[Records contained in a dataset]
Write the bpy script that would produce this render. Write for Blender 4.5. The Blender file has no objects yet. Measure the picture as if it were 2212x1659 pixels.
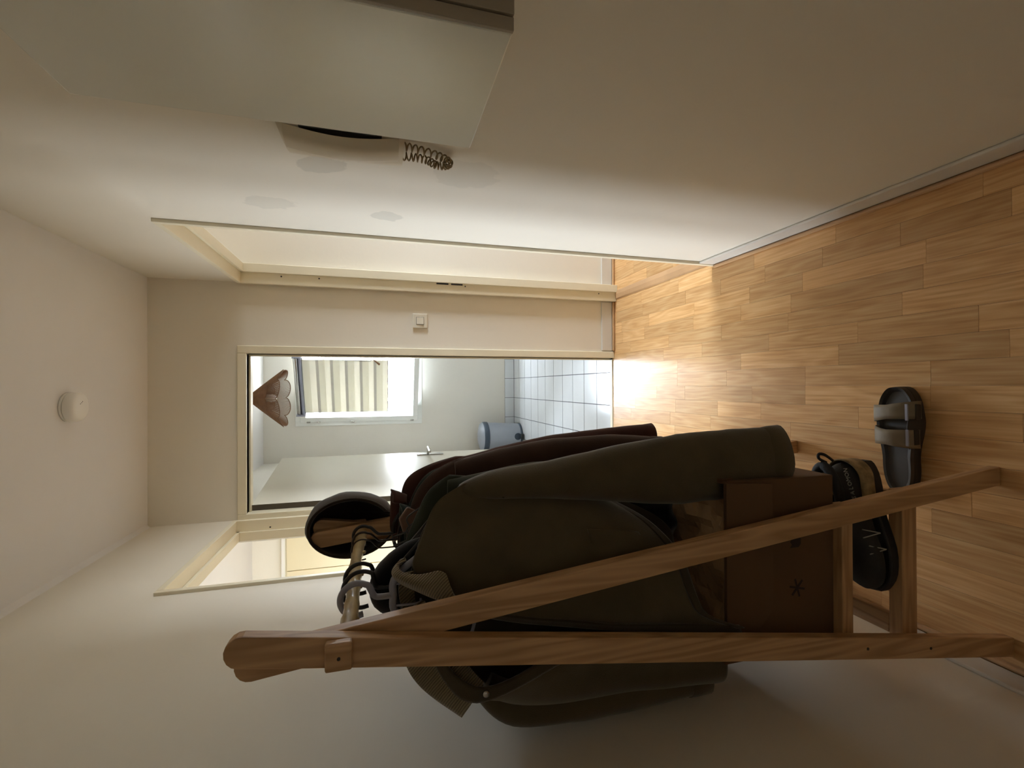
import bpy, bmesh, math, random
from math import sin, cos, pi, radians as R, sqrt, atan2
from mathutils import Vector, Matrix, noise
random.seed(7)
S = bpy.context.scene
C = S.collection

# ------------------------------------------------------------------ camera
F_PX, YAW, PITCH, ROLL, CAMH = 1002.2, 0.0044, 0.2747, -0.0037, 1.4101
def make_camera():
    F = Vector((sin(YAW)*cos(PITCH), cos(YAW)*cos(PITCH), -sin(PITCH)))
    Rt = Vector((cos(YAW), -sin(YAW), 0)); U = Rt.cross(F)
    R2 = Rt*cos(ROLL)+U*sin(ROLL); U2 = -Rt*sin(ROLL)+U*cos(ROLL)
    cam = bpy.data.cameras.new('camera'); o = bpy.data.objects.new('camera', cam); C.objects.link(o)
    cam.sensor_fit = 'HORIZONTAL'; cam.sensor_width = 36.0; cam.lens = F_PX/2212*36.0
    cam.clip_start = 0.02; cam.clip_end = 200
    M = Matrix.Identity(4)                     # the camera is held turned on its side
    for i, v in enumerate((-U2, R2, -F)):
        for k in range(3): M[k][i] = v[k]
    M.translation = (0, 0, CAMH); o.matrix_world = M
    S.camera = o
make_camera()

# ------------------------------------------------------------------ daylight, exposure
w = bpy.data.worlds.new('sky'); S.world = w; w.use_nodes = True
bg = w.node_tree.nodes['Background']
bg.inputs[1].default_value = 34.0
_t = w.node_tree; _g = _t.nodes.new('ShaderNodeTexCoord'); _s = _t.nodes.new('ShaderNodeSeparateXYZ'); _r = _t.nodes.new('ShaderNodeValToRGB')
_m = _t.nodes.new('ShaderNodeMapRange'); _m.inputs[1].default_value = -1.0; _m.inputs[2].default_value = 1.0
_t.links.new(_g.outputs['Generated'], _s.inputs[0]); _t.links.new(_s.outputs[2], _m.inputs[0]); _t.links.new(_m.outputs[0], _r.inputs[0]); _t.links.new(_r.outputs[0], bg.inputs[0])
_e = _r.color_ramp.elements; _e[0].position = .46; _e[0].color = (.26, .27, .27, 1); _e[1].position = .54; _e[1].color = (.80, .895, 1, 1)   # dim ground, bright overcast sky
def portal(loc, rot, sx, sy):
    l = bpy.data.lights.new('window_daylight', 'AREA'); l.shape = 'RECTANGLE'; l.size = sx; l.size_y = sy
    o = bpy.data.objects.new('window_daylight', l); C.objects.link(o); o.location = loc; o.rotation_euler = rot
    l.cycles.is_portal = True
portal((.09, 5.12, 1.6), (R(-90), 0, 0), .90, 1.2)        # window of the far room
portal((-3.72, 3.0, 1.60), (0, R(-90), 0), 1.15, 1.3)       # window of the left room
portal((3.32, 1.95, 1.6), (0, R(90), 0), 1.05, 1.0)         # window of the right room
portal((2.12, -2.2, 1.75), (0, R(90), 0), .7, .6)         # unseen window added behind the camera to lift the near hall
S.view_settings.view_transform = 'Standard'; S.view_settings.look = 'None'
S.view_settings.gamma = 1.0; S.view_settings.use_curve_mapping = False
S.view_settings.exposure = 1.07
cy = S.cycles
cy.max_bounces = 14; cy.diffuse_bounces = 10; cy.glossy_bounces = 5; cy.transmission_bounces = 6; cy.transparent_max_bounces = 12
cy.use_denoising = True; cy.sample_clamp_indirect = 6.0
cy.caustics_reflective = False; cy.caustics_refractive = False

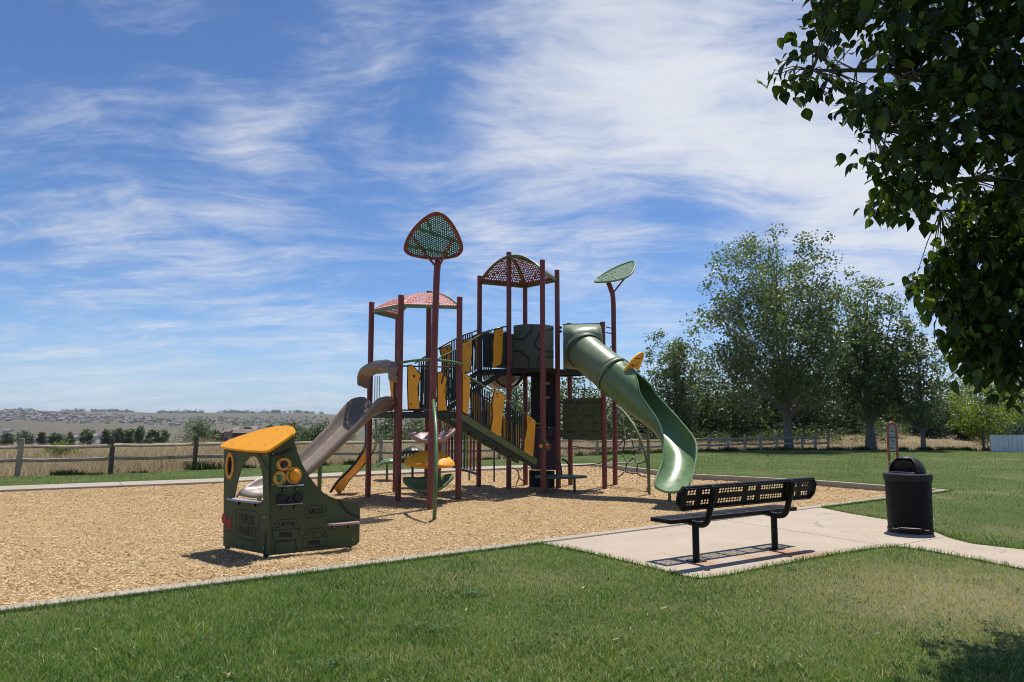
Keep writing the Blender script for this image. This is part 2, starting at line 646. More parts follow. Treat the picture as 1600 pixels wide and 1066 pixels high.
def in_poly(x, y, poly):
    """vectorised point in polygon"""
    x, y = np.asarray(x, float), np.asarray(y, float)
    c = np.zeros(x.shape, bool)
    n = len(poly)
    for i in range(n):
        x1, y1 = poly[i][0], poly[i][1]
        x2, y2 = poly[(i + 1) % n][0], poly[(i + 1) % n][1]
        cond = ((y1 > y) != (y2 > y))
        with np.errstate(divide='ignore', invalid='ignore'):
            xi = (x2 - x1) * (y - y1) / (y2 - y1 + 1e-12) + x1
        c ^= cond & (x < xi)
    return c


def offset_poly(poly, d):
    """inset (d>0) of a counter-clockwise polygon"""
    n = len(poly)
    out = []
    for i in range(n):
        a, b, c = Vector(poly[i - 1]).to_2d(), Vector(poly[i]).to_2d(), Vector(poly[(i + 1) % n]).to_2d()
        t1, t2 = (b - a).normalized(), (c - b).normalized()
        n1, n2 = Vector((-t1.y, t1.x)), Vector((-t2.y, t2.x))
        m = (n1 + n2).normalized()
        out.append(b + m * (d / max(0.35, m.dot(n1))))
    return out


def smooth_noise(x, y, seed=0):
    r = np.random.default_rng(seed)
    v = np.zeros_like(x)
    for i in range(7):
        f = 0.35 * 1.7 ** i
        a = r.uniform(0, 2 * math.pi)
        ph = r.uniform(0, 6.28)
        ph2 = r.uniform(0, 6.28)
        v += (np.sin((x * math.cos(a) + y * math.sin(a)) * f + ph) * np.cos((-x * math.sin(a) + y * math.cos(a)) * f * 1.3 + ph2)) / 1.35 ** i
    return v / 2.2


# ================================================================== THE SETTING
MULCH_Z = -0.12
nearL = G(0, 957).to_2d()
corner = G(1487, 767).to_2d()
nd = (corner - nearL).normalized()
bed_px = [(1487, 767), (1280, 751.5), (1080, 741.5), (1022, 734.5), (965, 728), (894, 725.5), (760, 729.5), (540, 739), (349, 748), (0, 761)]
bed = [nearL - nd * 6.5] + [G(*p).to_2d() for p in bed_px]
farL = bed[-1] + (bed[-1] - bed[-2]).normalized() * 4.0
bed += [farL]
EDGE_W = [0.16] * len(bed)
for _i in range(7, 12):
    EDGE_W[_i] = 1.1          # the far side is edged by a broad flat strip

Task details
Transcribe, exactly and exclusively, the run of lines that opens with the line bearing "Keep writing the" and closes with the line bearing "return v / 2.2".

Complete answer
Keep writing the Blender script for this image. This is part 2, starting at line 646. More parts follow. Treat the picture as 1600 pixels wide and 1066 pixels high.
def in_poly(x, y, poly):
    """vectorised point in polygon"""
    x, y = np.asarray(x, float), np.asarray(y, float)
    c = np.zeros(x.shape, bool)
    n = len(poly)
    for i in range(n):
        x1, y1 = poly[i][0], poly[i][1]
        x2, y2 = poly[(i + 1) % n][0], poly[(i + 1) % n][1]
        cond = ((y1 > y) != (y2 > y))
        with np.errstate(divide='ignore', invalid='ignore'):
            xi = (x2 - x1) * (y - y1) / (y2 - y1 + 1e-12) + x1
        c ^= cond & (x < xi)
    return c


def offset_poly(poly, d):
    """inset (d>0) of a counter-clockwise polygon"""
    n = len(poly)
    out = []
    for i in range(n):
        a, b, c = Vector(poly[i - 1]).to_2d(), Vector(poly[i]).to_2d(), Vector(poly[(i + 1) % n]).to_2d()
        t1, t2 = (b - a).normalized(), (c - b).normalized()
        n1, n2 = Vector((-t1.y, t1.x)), Vector((-t2.y, t2.x))
        m = (n1 + n2).normalized()
        out.append(b + m * (d / max(0.35, m.dot(n1))))
    return out


def smooth_noise(x, y, seed=0):
    r = np.random.default_rng(seed)
    v = np.zeros_like(x)
    for i in range(7):
        f = 0.35 * 1.7 ** i
        a = r.uniform(0, 2 * math.pi)
        ph = r.uniform(0, 6.28)
        ph2 = r.uniform(0, 6.28)
        v += (np.sin((x * math.cos(a) + y * math.sin(a)) * f + ph) * np.cos((-x * math.sin(a) + y * math.cos(a)) * f * 1.3 + ph2)) / 1.35 ** i
    return v / 2.2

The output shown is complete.